*Task:* Leave the pictures out and retype the lines from the beginning through the line with "C = sc.collection", both ends included.

*Collected data:*

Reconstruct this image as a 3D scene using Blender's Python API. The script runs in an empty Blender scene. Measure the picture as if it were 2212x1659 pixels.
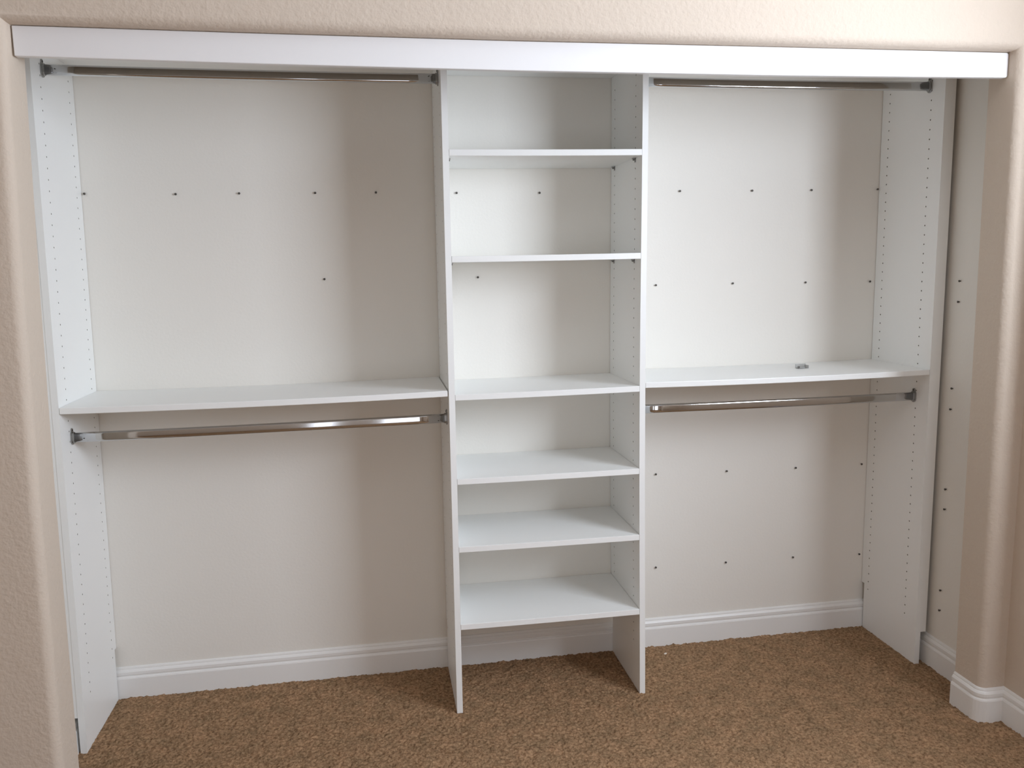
import bpy, bmesh, math, random
from mathutils import Vector, Matrix, noise
random.seed(7)
sc = bpy.context.scene
C = sc.collection

# ------------------------------------------------------------------ camera
F_PX, W_PX = 1786.77, 2212.0
YAW, PITCH, ROLL = -0.165519, -0.143714, -0.019255
fw = Vector((-math.sin(YAW)*math.cos(PITCH), math.cos(YAW)*math.cos(PITCH), math.sin(PITCH)))
r0 = Vector((math.cos(YAW), math.sin(YAW), 0))
u0 = r0.cross(fw)
rt = r0*math.cos(ROLL) + u0*math.sin(ROLL)
up = -r0*math.sin(ROLL) + u0*math.cos(ROLL)
cam_d = bpy.data.cameras.new('camera')
cam = bpy.data.objects.new('camera', cam_d); C.objects.link(cam)
cam.matrix_world = Matrix(((rt.x, up.x, -fw.x, -0.24462), (rt.y, up.y, -fw.y, -2.90013), (rt.z, up.z, -fw.z, 1.46995), (0, 0, 0, 1)))
cam_d.sensor_fit = 'HORIZONTAL'; cam_d.sensor_width = 36.0
cam_d.lens = F_PX/W_PX*36.0
cam_d.clip_start = 0.02
sc.camera = cam

# ------------------------------------------------------------------ world, light, exposure
world = bpy.data.worlds.new('sky'); sc.world = world
world.use_nodes = True
bg = world.node_tree.nodes['Background']
bg.inputs['Color'].default_value = (0.55, 0.70, 1.0, 1); bg.inputs['Strength'].default_value = 0.6

SIDE_P, REAR_P = 88.0, 24.0
def window_light(name, loc, direction, sx, sy, power, color):
    l = bpy.data.lights.new(name, 'AREA'); l.shape = 'RECTANGLE'; l.size = sx; l.size_y = sy
    l.energy = power; l.color = color
    o = bpy.data.objects.new(name, l); C.objects.link(o)
    o.location = loc
    o.rotation_euler = Vector(direction).to_track_quat('-Z', 'Y').to_euler()
    return o
# daylight in the side window (right wall of the room) and in the window behind the camera
# the side window sits at the back of a recess in the right wall
W1 = dict(x=1.86, y0=-2.66, y1=-1.42, z0=1.38, z1=2.24)
ALC = dict(y0=-3.20, y1=-0.92, z0=0.0, z1=2.70)
window_light('side_window_daylight', (W1['x']+0.05, (W1['y0']+W1['y1'])/2, (W1['z0']+W1['z1'])/2), (-1, 0, 0), W1['y1']-W1['y0'], W1['z1']-W1['z0'], SIDE_P, (0.81, 0.89, 1.0))
W2 = dict(x0=-0.85, x1=0.75, z0=0.02, z1=2.10, p0=-0.63, p1=-0.19)
window_light('rear_window_daylight', ((W2['x0']+W2['x1'])/2, -5.26, 1.06), (0, 1, 0), 1.58, 2.06, REAR_P, (0.97, 0.97, 1.0))
sc.view_settings.view_transform = 'Standard'; sc.view_settings.look = 'None'
sc.view_settings.gamma = 1.0; sc.view_settings.use_curve_mapping = False
sc.view_settings.exposure = -0.06
sc.cycles.use_denoising = True
sc.cycles.max_bounces = 12; sc.cycles.diffuse_bounces = 8; sc.cycles.glossy_bounces = 6
sc.cycles.caustics_reflective = False; sc.cycles.caustics_refractive = False

# ------------------------------------------------------------------ materials
def mat(name, color, rough=0.5, metal=0.0, spec=0.5, bump=None, var=None, coat=0.0, trans=0.0):
    m = bpy.data.materials.new(name); m.use_nodes = True
    nt = m.node_tree; b = nt.nodes['Principled BSDF']
    b.inputs['Base Color'].default_value = (*color, 1); b.inputs['Roughness'].default_value = rough
    b.inputs['Metallic'].default_value = metal; b.inputs['Specular IOR Level'].default_value = spec
    b.inputs['Coat Weight'].default_value = coat; b.inputs['Transmission Weight'].default_value = trans
    tc = nt.nodes.new('ShaderNodeTexCoord')
    if var:
        sc_, amt = var
        n = nt.nodes.new('ShaderNodeTexNoise'); n.inputs['Scale'].default_value = sc_; n.inputs['Detail'].default_value = 4
        nt.links.new(tc.outputs['Object'], n.inputs['Vector'])
        r = nt.nodes.new('ShaderNodeValToRGB')
        r.color_ramp.elements[0].position = 0.3; r.color_ramp.elements[1].position = 0.7
        r.color_ramp.elements[0].color = (*[c*(1-amt) for c in color], 1)
        r.color_ramp.elements[1].color = (*[min(1, c*(1+amt)) for c in color], 1)
        nt.links.new(n.outputs['Fac'], r.inputs['Fac']); nt.links.new(r.outputs['Color'], b.inputs['Base Color'])
    if bump:
        prev = None
        for (sc_, st, dist) in bump:
            n = nt.nodes.new('ShaderNodeTexNoise'); n.inputs['Scale'].default_value = sc_; n.inputs['Detail'].default_value = 3
            nt.links.new(tc.outputs['Object'], n.inputs['Vector'])
            bp = nt.nodes.new('ShaderNodeBump'); bp.inputs['Strength'].default_value = st; bp.inputs['Distance'].default_value = dist
            nt.links.new(n.outputs['Fac'], bp.inputs['Height'])
            if prev: nt.links.new(prev.outputs['Normal'], bp.inputs['Normal'])
            prev = bp
        nt.links.new(prev.outputs['Normal'], b.inputs['Normal'])
    return m

M_BEIGE = mat('beige_orange_peel_paint', (0.62, 0.532, 0.445), 0.75, spec=0.3, bump=[(95, 0.42, 0.004), (30, 0.25, 0.004)])
M_CLOSET = mat('closet_interior_paint', (0.80, 0.775, 0.725), 0.62, spec=0.35, bump=[(110, 0.18, 0.002)])
M_CEIL = mat('ceiling_paint', (0.88, 0.87, 0.85), 0.8, bump=[(60, 0.4, 0.004)])
M_TRIM = mat('white_semi_gloss_trim', (0.82, 0.815, 0.80), 0.38, bump=[(40, 0.05, 0.001)])
M_MEL = mat('white_melamine', (0.86, 0.87, 0.86), 0.36, bump=[(220, 0.05, 0.0006)])
M_FASCIA = mat('white_painted_board', (0.82, 0.82, 0.83), 0.42, bump=[(30, 0.05, 0.001)])
M_HOLE = mat('drilled_hole_wall', (0.30, 0.27, 0.23), 0.9)
M_CHROME = mat('polished_chrome', (0.58, 0.585, 0.59), 0.08, 1.0, bump=[(14, 0.03, 0.002)])
M_ZINC = mat('dull_zinc', (0.36, 0.36, 0.35), 0.35, 1.0)
M_SCREW = mat('dark_screw_steel', (0.10, 0.092, 0.082), 0.6, 0.5)
M_CLIP = mat('clear_plastic', (0.72, 0.72, 0.70), 0.15, trans=0.55)
M_LINT = mat('white_lint', (0.8, 0.74, 0.66), 0.9)
M_FRAME = mat('window_vinyl', (0.85, 0.85, 0.84), 0.4)

def carpet_mat():
    m = bpy.data.materials.new('brown_carpet_pile'); m.use_nodes = True
    nt = m.node_tree; b = nt.nodes['Principled BSDF']; b.inputs['Roughness'].default_value = 0.95
    b.inputs['Specular IOR Level'].default_value = 0.1
    tc = nt.nodes.new('ShaderNodeTexCoord')
    n1 = nt.nodes.new('ShaderNodeTexNoise'); n1.inputs['Scale'].default_value = 95; n1.inputs['Detail'].default_value = 5; n1.inputs['Roughness'].default_value = 0.7
    n2 = nt.nodes.new('ShaderNodeTexNoise'); n2.inputs['Scale'].default_value = 17; n2.inputs['Detail'].default_value = 4
    v = nt.nodes.new('ShaderNodeTexVoronoi'); v.inputs['Scale'].default_value = 120
    for n in (n1, n2, v): nt.links.new(tc.outputs['Object'], n.inputs['Vector'])
    r1 = nt.nodes.new('ShaderNodeValToRGB')
    r1.color_ramp.elements[0].position = 0.34; r1.color_ramp.elements[0].color = (0.155, 0.088, 0.047, 1)
    r1.color_ramp.elements[1].position = 0.60; r1.color_ramp.elements[1].color = (0.405, 0.262, 0.155, 1)
    nt.links.new(n1.outputs['Fac'], r1.inputs['Fac'])
    r2 = nt.nodes.new('ShaderNodeValToRGB')
    r2.color_ramp.elements[0].position = 0.30; r2.color_ramp.elements[0].color = (0.80, 0.82, 0.80, 1)
    r2.color_ramp.elements[1].position = 0.70; r2.color_ramp.elements[1].color = (1.14, 1.10, 1.07, 1)
    nt.links.new(n2.outputs['Fac'], r2.inputs['Fac'])
    mx = nt.nodes.new('ShaderNodeMixRGB'); mx.blend_type = 'MULTIPLY'; mx.inputs['Fac'].default_value = 1
    nt.links.new(r1.outputs['Color'], mx.inputs['Color1']); nt.links.new(r2.outputs['Color'], mx.inputs['Color2'])
    nt.links.new(mx.outputs['Color'], b.inputs['Base Color'])
    bp = nt.nodes.new('ShaderNodeBump'); bp.inputs['Strength'].default_value = 0.6; bp.inputs['Distance'].default_value = 0.004
    nt.links.new(v.outputs['Distance'], bp.inputs['Height']); nt.links.new(bp.outputs['Normal'], b.inputs['Normal'])
    return m
M_CARPET = carpet_mat()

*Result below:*
Reconstruct this image as a 3D scene using Blender's Python API. The script runs in an empty Blender scene. Measure the picture as if it were 2212x1659 pixels.
import bpy, bmesh, math, random
from mathutils import Vector, Matrix, noise
random.seed(7)
sc = bpy.context.scene
C = sc.collection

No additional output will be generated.